Question

How to find the range of $\dfrac{{{x^2}}}{{1 - {x^2}}}$ ?

Answer 1

We are given an expression and asked to find the range of the given expression. The expression is in terms of $x$ so first try to find the value of $x$. Then observe the condition you obtain and check for the set of possible values. This will give you the range for the given expression.

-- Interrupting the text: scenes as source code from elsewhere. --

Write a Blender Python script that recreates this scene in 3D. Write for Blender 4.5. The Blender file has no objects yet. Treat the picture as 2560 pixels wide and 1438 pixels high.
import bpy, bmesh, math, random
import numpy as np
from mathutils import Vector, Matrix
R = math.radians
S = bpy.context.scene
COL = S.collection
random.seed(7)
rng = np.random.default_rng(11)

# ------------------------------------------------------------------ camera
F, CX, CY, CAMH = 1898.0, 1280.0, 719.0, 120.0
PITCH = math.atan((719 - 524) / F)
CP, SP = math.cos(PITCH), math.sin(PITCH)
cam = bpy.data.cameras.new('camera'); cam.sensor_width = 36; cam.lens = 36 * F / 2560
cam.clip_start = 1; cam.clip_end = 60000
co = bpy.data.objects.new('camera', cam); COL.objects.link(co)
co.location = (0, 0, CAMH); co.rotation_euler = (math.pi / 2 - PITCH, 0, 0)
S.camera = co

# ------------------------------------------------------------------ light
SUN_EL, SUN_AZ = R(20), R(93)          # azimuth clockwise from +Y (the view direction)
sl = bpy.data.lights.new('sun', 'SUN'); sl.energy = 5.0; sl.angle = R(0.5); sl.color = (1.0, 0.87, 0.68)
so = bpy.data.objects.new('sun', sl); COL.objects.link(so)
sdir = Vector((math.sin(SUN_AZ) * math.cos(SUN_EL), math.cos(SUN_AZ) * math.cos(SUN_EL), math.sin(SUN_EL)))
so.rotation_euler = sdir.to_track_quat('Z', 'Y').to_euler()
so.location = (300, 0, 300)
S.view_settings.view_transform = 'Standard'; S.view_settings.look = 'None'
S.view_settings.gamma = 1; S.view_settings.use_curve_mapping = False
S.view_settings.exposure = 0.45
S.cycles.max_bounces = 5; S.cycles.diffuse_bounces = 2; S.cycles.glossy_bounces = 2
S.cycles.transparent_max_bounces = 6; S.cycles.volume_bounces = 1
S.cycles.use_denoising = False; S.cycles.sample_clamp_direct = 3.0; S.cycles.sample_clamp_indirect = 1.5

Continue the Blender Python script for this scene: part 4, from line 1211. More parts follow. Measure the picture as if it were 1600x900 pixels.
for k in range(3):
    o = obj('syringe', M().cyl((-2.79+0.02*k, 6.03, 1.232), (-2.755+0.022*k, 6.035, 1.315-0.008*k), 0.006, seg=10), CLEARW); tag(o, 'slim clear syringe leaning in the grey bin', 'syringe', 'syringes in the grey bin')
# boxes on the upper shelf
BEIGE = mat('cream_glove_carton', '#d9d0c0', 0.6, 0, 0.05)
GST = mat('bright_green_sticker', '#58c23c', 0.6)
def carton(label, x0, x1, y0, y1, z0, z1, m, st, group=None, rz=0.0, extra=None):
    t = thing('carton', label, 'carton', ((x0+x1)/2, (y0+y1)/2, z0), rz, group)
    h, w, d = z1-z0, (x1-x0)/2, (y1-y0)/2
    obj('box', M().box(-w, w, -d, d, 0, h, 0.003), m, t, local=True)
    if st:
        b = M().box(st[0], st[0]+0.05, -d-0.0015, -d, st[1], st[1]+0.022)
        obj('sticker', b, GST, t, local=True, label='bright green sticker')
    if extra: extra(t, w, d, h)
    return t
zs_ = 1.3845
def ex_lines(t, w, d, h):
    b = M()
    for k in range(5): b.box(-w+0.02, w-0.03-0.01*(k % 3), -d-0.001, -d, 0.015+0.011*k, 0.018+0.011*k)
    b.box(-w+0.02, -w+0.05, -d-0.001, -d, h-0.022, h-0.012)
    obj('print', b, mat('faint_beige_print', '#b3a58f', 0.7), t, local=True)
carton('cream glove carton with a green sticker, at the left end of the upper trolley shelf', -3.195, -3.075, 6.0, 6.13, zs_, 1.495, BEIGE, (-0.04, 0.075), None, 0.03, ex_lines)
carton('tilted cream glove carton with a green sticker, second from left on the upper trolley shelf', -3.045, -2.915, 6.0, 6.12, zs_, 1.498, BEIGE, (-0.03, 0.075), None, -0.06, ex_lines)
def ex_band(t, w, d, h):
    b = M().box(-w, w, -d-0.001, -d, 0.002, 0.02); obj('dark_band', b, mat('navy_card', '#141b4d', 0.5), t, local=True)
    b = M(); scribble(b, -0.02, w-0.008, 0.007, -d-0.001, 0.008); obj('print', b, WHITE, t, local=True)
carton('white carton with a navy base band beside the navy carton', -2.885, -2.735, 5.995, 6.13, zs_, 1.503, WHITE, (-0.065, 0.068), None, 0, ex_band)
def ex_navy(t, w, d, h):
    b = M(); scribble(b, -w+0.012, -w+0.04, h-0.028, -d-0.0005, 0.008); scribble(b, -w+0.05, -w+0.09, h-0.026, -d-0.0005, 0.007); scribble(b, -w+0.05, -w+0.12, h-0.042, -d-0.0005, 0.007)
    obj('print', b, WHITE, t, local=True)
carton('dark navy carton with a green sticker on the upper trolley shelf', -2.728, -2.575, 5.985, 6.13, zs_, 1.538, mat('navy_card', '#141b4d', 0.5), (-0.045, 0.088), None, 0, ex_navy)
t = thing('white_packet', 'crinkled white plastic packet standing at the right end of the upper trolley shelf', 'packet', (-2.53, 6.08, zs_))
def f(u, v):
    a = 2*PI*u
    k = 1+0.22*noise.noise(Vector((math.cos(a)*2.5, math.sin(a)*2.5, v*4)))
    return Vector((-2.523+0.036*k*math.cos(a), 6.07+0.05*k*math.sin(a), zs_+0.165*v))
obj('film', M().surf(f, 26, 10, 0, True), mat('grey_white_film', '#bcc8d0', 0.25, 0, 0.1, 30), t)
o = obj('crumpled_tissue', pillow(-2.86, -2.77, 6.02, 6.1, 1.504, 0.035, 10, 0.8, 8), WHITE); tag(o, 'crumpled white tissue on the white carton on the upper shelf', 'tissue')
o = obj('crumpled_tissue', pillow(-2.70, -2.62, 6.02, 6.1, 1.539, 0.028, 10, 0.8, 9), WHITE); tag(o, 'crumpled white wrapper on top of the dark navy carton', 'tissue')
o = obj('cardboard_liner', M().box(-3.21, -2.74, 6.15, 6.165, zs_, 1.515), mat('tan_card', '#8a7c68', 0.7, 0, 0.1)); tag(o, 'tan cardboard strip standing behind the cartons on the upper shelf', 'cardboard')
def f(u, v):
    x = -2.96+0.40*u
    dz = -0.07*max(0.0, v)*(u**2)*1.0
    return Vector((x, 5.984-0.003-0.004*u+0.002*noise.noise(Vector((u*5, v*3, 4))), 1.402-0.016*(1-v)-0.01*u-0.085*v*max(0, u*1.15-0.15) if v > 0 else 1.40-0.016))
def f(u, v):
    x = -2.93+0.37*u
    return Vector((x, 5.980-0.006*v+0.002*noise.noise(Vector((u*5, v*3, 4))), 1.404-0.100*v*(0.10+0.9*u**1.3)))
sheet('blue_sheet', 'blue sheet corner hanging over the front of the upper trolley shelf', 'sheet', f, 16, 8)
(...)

Complete step by step solution:
Given, the expression $\dfrac{{{x^2}}}{{1 - {x^2}}}$.
We are asked to find the range of the given expression.
Let $y = \dfrac{{{x^2}}}{{1 - {x^2}}}$ and try to solve for $x$.
We have,
$y = \dfrac{{{x^2}}}{{1 - {x^2}}}$
$\Rightarrow y = \dfrac{{1 - \left( {1 - {x^2}} \right)}}{{1 - {x^2}}}$
$\Rightarrow y = \dfrac{1}{{1 - {x^2}}} - \dfrac{{\left( {1 - {x^2}} \right)}}{{1 - {x^2}}}$
$\Rightarrow y = \dfrac{1}{{1 - {x^2}}} - 1$
$\Rightarrow y + 1 = \dfrac{1}{{1 - {x^2}}}$
Multiplying both sides of the equation by $1 - {x^2}$ we get,
$\left( {1 - {x^2}} \right)\left( {y + 1} \right) = \dfrac{{\left( {1 - {x^2}} \right)}}{{1 - {x^2}}}$
$\Rightarrow \left( {1 - {x^2}} \right)\left( {y + 1} \right) = 1$
Dividing both sides of the equation by $\left( {y + 1} \right)$ we get,
$\dfrac{{\left( {1 - {x^2}} \right)\left( {y + 1} \right)}}{{y + 1}} = \dfrac{1}{{y + 1}}$
$\Rightarrow \left( {1 - {x^2}} \right) = \dfrac{1}{{y + 1}}$
$\Rightarrow - {x^2} = \dfrac{1}{{y + 1}} - 1$
$\Rightarrow {x^2} = 1 - \dfrac{1}{{\left( {y + 1} \right)}}$
$\Rightarrow {x^2} = \dfrac{{y + 1 - 1}}{{y + 1}}$
$\Rightarrow {x^2} = \dfrac{y}{{y + 1}}$
For the solution to the real the term $\dfrac{y}{{y + 1}}$ must be equal to or greater than zero.
That is,
$\dfrac{y}{{y + 1}} \geqslant 0$
For the above condition, there can be two situations.
1. $y \geqslant 0$ and $y + 1 > 0$ which implies $y \in \left[ {0,\infty } \right)$.
2. $y < 0$ and $y + 1 < 0$ which implies $y \in \left( { - \infty , - 1} \right)$.

Therefore, the range of $f(x) = \dfrac{{{x^2}}}{{1 - {x^2}}}$ is $y \in \left( { - \infty , - 1} \right) \cup \left[ {0,\infty } \right)$.

Note: Range of a function can be defined as the set of all possible values for the output of the function. There is another term called domain. Domain of a function is the set of all possible values for the input of the function. While finding the domain and range of a function, remember a few points. First, the denominator of the function cannot be zero as it will make the function infinite and secondly if there is a square root then the number under the square root must be a positive number as if we take the number to be negative the result will be a complex number.